Khan called on a panel of ICC pretrial judges to “urgently render its decisions” on the requests he filed in May for warrants for Netanyahu, his defense minister, Yoav Gallant and three leaders of Hamas, two of whom have since been killed.

The brief filed by Khan came in response to legal arguments filed by dozens of countries, academics, victims' groups and rights groups either rejecting or supporting the court’s power to issue arrest warrants in its investigation into the war in Gaza and the October 7 attacks by Hamas in Israel.

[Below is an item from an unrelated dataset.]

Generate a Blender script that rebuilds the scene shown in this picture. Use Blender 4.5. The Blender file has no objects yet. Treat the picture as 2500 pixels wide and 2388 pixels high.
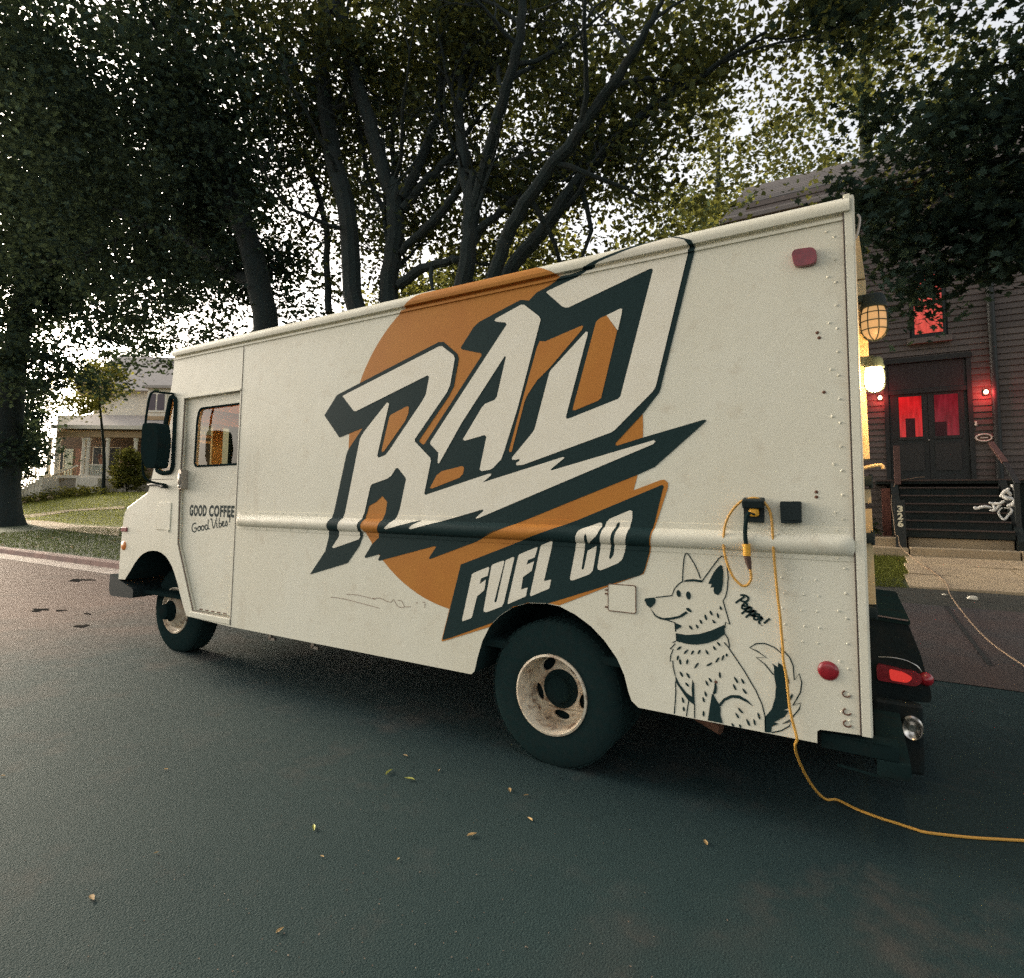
import bpy, bmesh, math, random
import numpy as np
from mathutils import Vector, Matrix
from mathutils.geometry import tessellate_polygon
random.seed(7); rng = np.random.default_rng(11)
PI = math.pi
scene = bpy.context.scene
col = scene.collection

# ---------------------------------------------------------------- camera
cam_d = bpy.data.cameras.new('camera'); cam = bpy.data.objects.new('camera', cam_d); col.objects.link(cam)
p_, r_, y_ = map(math.radians, (4.42692729, 0.66034842, -30.81377223))
fwd = Vector((math.sin(y_) * math.cos(p_), math.cos(y_) * math.cos(p_), math.sin(p_)))
rt = Vector((math.cos(y_), -math.sin(y_), 0)); up = rt.cross(fwd)
rt2 = math.cos(r_) * rt + math.sin(r_) * up; up2 = -math.sin(r_) * rt + math.cos(r_) * up
m = Matrix((rt2, up2, -fwd)).transposed().to_4x4(); m.translation = (0, -2.95, 1.47)
cam.matrix_world = m
cam_d.sensor_width = 36; cam_d.lens = 1400.93 / 2500 * 36; cam_d.shift_y = -74.654 / 2500
cam_d.clip_start = .05; cam_d.clip_end = 2000
scene.camera = cam

# ---------------------------------------------------------------- sky, sun, exposure
SUN_EL, SUN_AZ = math.radians(19), math.radians(-85)      # low, far down the street to the left: the truck side is in shade
world = bpy.data.worlds.new('World'); scene.world = world; world.use_nodes = True
wn = world.node_tree.nodes; wl = world.node_tree.links
bg = wn['Background']; sky = wn.new('ShaderNodeTexSky'); sky.sky_type = 'NISHITA'
sky.sun_disc = False; sky.sun_elevation = SUN_EL; sky.sun_rotation = SUN_AZ
sky.air_density = 1.0; sky.dust_density = 4.0; sky.ozone_density = 1.0
tint = wn.new('ShaderNodeMix'); tint.data_type = 'RGBA'; tint.blend_type = 'MULTIPLY'; tint.inputs[0].default_value = 1
pale = wn.new('ShaderNodeHueSaturation'); pale.inputs['Saturation'].default_value = .35          # thin high cloud: a whiter sky
wl.new(sky.outputs[0], pale.inputs['Color']); wl.new(pale.outputs[0], tint.inputs[6]); tint.inputs[7].default_value = (1.06, 1.0, .92, 1); wl.new(tint.outputs[2], bg.inputs[0]); bg.inputs[1].default_value = 0.15
sun_d = bpy.data.lights.new('sun', 'SUN'); sun = bpy.data.objects.new('sun', sun_d); col.objects.link(sun)
sun_d.energy = 1.3; sun_d.angle = math.radians(12); sun_d.color = (1.0, .86, .62)
sd = Vector((math.sin(SUN_AZ) * math.cos(SUN_EL), math.cos(SUN_AZ) * math.cos(SUN_EL), math.sin(SUN_EL)))
sun.rotation_euler = sd.to_track_quat('Z', 'Y').to_euler()
scene.view_settings.view_transform = 'Standard'; scene.view_settings.look = 'None'
scene.view_settings.gamma = 1; scene.view_settings.use_curve_mapping = False
scene.view_settings.exposure = 1.62
scene.cycles.use_denoising = False; scene.cycles.sample_clamp_indirect = 4; scene.cycles.max_bounces = 7; scene.cycles.transparent_max_bounces = 16

# ---------------------------------------------------------------- helpers
def tag(o, label=None, cat=None, group=None, kind=None):
    if label: o['label'] = label
    if cat: o['category'] = cat
    if group: o['group'] = group
    if kind: o['kind'] = kind
    return o
def empty(name, loc, label, cat, group=None, rz=0):
    o = bpy.data.objects.new(name, None); col.objects.link(o); o.location = loc; o.rotation_euler = (0, 0, rz)
    o.empty_display_size = .1
    return tag(o, label, cat, group)
class MB:
    """collects shapes; build() links them as one mesh object"""
    def __init__(s): s.v = []; s.f = []; s.sm = []
    def add(s, vs, fs, smooth=False):
        b = len(s.v); s.v += [tuple(x) for x in vs]
        for f in fs: s.f.append([b + i for i in f]); s.sm.append(smooth)
    def box(s, a, b, rot=None, bev=0):
        (x0, y0, z0), (x1, y1, z1) = a, b
        if bev:
            bm = bmesh.new(); bmesh.ops.create_cube(bm, size=1)
            for v in bm.verts:
                v.co = Vector(((x0 + x1) / 2 + v.co.x * (x1 - x0), (y0 + y1) / 2 + v.co.y * (y1 - y0), (z0 + z1) / 2 + v.co.z * (z1 - z0)))
            bmesh.ops.bevel(bm, geom=bm.edges[:], offset=bev, segments=2, profile=.5, affect='EDGES')
            bm.verts.index_update()
            vs = [v.co.copy() for v in bm.verts]; fs = [[v.index for v in f.verts] for f in bm.faces]; bm.free()
        else:
            vs = [Vector(c) for c in ((x0, y0, z0), (x1, y0, z0), (x1, y1, z0), (x0, y1, z0), (x0, y0, z1), (x1, y0, z1), (x1, y1, z1), (x0, y1, z1))]
            fs = [(0, 3, 2, 1), (4, 5, 6, 7), (0, 1, 5, 4), (1, 2, 6, 5), (2, 3, 7, 6), (3, 0, 4, 7)]
        if rot is not None:
            c = Vector(((x0 + x1) / 2, (y0 + y1) / 2, (z0 + z1) / 2)); vs = [c + rot @ (v - c) for v in vs]
        s.add(vs, fs); return s
    def bar(s, a, b, w, h, upv=(0, 0, 1)):
        a, b = Vector(a), Vector(b); d = (b - a).normalized(); u = Vector(upv)
        sx = d.cross(u)
        if sx.length < 1e-4: sx = d.cross(Vector((0, 1, 0)))
        sx.normalize(); uz = sx.cross(d).normalized()
        vs = [q + sx * i * w / 2 + uz * j * h / 2 for q in (a, b) for i, j in ((-1, -1), (1, -1), (1, 1), (-1, 1))]
        s.add(vs, [(0, 1, 2, 3), (7, 6, 5, 4), (0, 4, 5, 1), (1, 5, 6, 2), (2, 6, 7, 3), (3, 7, 4, 0)]); return s
    def tube(s, pts, r, n=8, cap=True):
        pts = [Vector(p) for p in pts]; rs = r if hasattr(r, '__len__') else [r] * len(pts)
        vs = []; prev = None
        for i, p in enumerate(pts):
            d = (pts[min(i + 1, len(pts) - 1)] - pts[max(i - 1, 0)]).normalized()
            if prev is None:
                a = d.cross(Vector((0, 0, 1)))
                if a.length < .05: a = d.cross(Vector((0, 1, 0)))
            else: a = prev - d * prev.dot(d)
            a.normalize(); prev = a; b = d.cross(a)
            for k in range(n):
                t = 2 * PI * k / n; vs.append(p + (a * math.cos(t) + b * math.sin(t)) * rs[i])
        fs = [(i * n + k, i * n + (k + 1) % n, (i + 1) * n + (k + 1) % n, (i + 1) * n + k) for i in range(len(pts) - 1) for k in range(n)]
        if cap: fs += [list(range(n))[::-1], [(len(pts) - 1) * n + k for k in range(n)]]
        s.add(vs, fs, True); return s
    def lathe(s, prof, c, axis='Y', n=32, a0=0, a1=2 * PI):
        """prof: (along, radius) pairs"""
        c = Vector(c); vs = []; full = abs(a1 - a0 - 2 * PI) < 1e-6; k_ = n if full else n + 1
        for (h, r) in prof:
            for k in range(k_):
                t = a0 + (a1 - a0) * k / n; x, y = r * math.cos(t), r * math.sin(t)
                vs.append(c + Vector({'Y': (x, h, y), 'Z': (x, y, h), 'X': (h, x, y)}[axis]))
        fs = []
        for i in range(len(prof) - 1):
            for k in range(n):
                k2 = (k + 1) % k_ if full else k + 1
                fs.append((i * k_ + k, i * k_ + k2, (i + 1) * k_ + k2, (i + 1) * k_ + k))
        s.add(vs, fs, True); return s
    def prism(s, poly, a, b, fn):
        """poly 2-D loop, extruded from a to b; fn(u, v, h) -> point"""
        n = len(poly); vs = [fn(u, v, a) for u, v in poly] + [fn(u, v, b) for u, v in poly]
        tri = tessellate_polygon([[Vector((u, v, 0)) for u, v in poly]])
        fs = [tuple(t) for t in tri] + [tuple(n + i for i in reversed(t)) for t in tri]
        fs += [(i, (i + 1) % n, n + (i + 1) % n, n + i) for i in range(n)]
        s.add(vs, fs); return s
    def build(s, name, mat, parent=None, bevel=0, loc=None, autosmooth=True):
        me = bpy.data.meshes.new(name); me.from_pydata(s.v, [], s.f)
        me.polygons.foreach_set('use_smooth', s.sm)
        me.materials.append(mat); me.validate()
        bm = bmesh.new(); bm.from_mesh(me); bmesh.ops.recalc_face_normals(bm, faces=bm.faces); bm.to_mesh(me); bm.free()
        if any(s.sm): me.set_sharp_from_angle(angle=math.radians(38))
        o = bpy.data.objects.new(name, me); col.objects.link(o)
        if loc is not None: o.location = loc
        if parent is not None: o.parent = parent
        if bevel:
            md = o.modifiers.new('bevel', 'BEVEL'); md.width = bevel; md.segments = 2; md.limit_method = 'ANGLE'; md.angle_limit = math.radians(50)
        return o
def smooth_path(pts, n=4):
    """Catmull-Rom through tuples of any length"""
    P = np.array(pts, float); out = []
    for i in range(len(P) - 1):
        a, b, c, d = P[max(i - 1, 0)], P[i], P[i + 1], P[min(i + 2, len(P) - 1)]
        for k in range(n):
            t = k / n
            out.append(.5 * ((2 * b) + (c - a) * t + (2 * a - 5 * b + 4 * c - d) * t * t + (3 * b - a - 3 * c + d) * t ** 3))
    out.append(P[-1]); return np.array(out)
def cr(pts, n=4):
    return [Vector(p) for p in smooth_path([tuple(p) for p in pts], n)]

# ---------------------------------------------------------------- materials
def mat(name, c, rough=.6, metal=0, noise=None, bump=None, spec=.5, coat=0, emit=None, trans=0, vary=None):
    """noise: (scale, colour2, lo, hi) mixes a second colour by fractal noise; bump: (scale, strength)"""
    M = bpy.data.materials.new(name); M.use_nodes = True; n = M.node_tree.nodes; l = M.node_tree.links
    b = n['Principled BSDF']; b.inputs['Roughness'].default_value = rough; b.inputs['Metallic'].default_value = metal
    b.inputs['Specular IOR Level'].default_value = spec; b.inputs['Base Color'].default_value = (*c, 1)
    if coat: b.inputs['Coat Weight'].default_value = coat; b.inputs['Coat Roughness'].default_value = .15
    tc = n.new('ShaderNodeTexCoord'); last = None
    for nz in (noise if isinstance(noise, list) else [noise] if noise else []):
        sc, c2, lo, hi = nz[:4]
        t = n.new('ShaderNodeTexNoise'); t.inputs['Scale'].default_value = sc; t.inputs['Detail'].default_value = 6; t.inputs['Roughness'].default_value = .65
        if len(nz) > 4:
            mp = n.new('ShaderNodeMapping'); mp.inputs['Scale'].default_value = nz[4]; l.new(tc.outputs['Object'], mp.inputs[0]); l.new(mp.outputs[0], t.inputs[0])
        else: l.new(tc.outputs['Object'], t.inputs[0])
        r = n.new('ShaderNodeValToRGB'); r.color_ramp.elements[0].position = lo; r.color_ramp.elements[1].position = hi
        l.new(t.outputs[0], r.inputs[0])
        mx = n.new('ShaderNodeMix'); mx.data_type = 'RGBA'; l.new(r.outputs[0], mx.inputs[0])
        mx.inputs[6].default_value = (*c, 1); mx.inputs[7].default_value = (*c2, 1)
        if last: l.new(last, mx.inputs[6])
        last = mx.outputs[2]
    if vary:      # per-island or per-object value shift
        g = n.new('ShaderNodeNewGeometry') if vary[0] == 'island' else n.new('ShaderNodeObjectInfo')
        src = g.outputs['Random Per Island'] if vary[0] == 'island' else g.outputs['Random']
        mr = n.new('ShaderNodeMapRange'); mr.inputs[3].default_value = vary[1]; mr.inputs[4].default_value = vary[2]; l.new(src, mr.inputs[0])
        hs = n.new('ShaderNodeHueSaturation'); l.new(mr.outputs[0], hs.inputs['Value'])
        if last: l.new(last, hs.inputs['Color'])
        else: hs.inputs['Color'].default_value = (*c, 1)
        last = hs.outputs[0]
    if last: l.new(last, b.inputs['Base Color'])
    if bump:
        t = n.new('ShaderNodeTexNoise'); t.inputs['Scale'].default_value = bump[0]; t.inputs['Detail'].default_value = 5; l.new(tc.outputs['Object'], t.inputs[0])
        bp = n.new('ShaderNodeBump'); bp.inputs['Strength'].default_value = bump[1]; bp.inputs['Distance'].default_value = .02
        l.new(t.outputs[0], bp.inputs['Height']); l.new(bp.outputs[0], b.inputs['Normal'])
    if spec == 0:      # fully matt: no gloss even at a grazing angle
        df = n.new('ShaderNodeBsdfDiffuse'); df.inputs['Color'].default_value = (*c, 1); df.inputs['Roughness'].default_value = .6
        if last: l.new(last, df.inputs['Color'])
        if bump: l.new(bp.outputs[0], df.inputs['Normal'])
        l.new(df.outputs[0], n['Material Output'].inputs['Surface'])
    if emit: b.inputs['Emission Color'].default_value = (*emit[0], 1); b.inputs['Emission Strength'].default_value = emit[1]
    return M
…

In his May request for arrest warrants, Khan accused Netanyahu, Gallant and three Hamas leaders — Yehya Sinwar, Mohammed Deif and Ismail Haniyeh — of war crimes and crimes against humanity in the Gaza Strip and Israel.

Haniyeh and Deif have since been killed. Sinwar, Hamas’ top official in Gaza who masterminded the October 7 attacks, was subsequently named the group’s new leader.

Netanyahu called the prosecutor’s accusations against him a “disgrace,” and an attack on the Israeli military and all of Israel. He vowed to press ahead with Israel’s war against Hamas. Hamas also denounced Khan's actions, saying the request to arrest its leaders equated "the victim with the executioner.”

Israel is not a member of the court, so even if the arrest warrants are issued, Netanyahu and Gallant do not face any immediate risk of prosecution. However the threat of arrest could make it difficult for the Israeli leaders to travel abroad.

Many of the legal arguments filed to ICC judges in recent weeks focussed largely on the issue of whether the court’s power to issue warrants for Israeli leaders is overruled by a provision of the 1993 Oslo Accords peace deal. As part of the deal, the Palestinians agreed that they don’t have criminal jurisdiction over Israeli nationals.

Khan insisted the argument that the accords could nullify the court's jurisdiction is “without merit.”

He called the legal argument “inconsistent with the proper interpretation and application” of an article in the court's founding Rome Statute and “misunderstands basic concepts of jurisdiction under international law, including under the law of occupation, and how these concepts relate to the interpretation and application of the Statute.”

It remains unclear when judges will rule on Khan's request for warrants.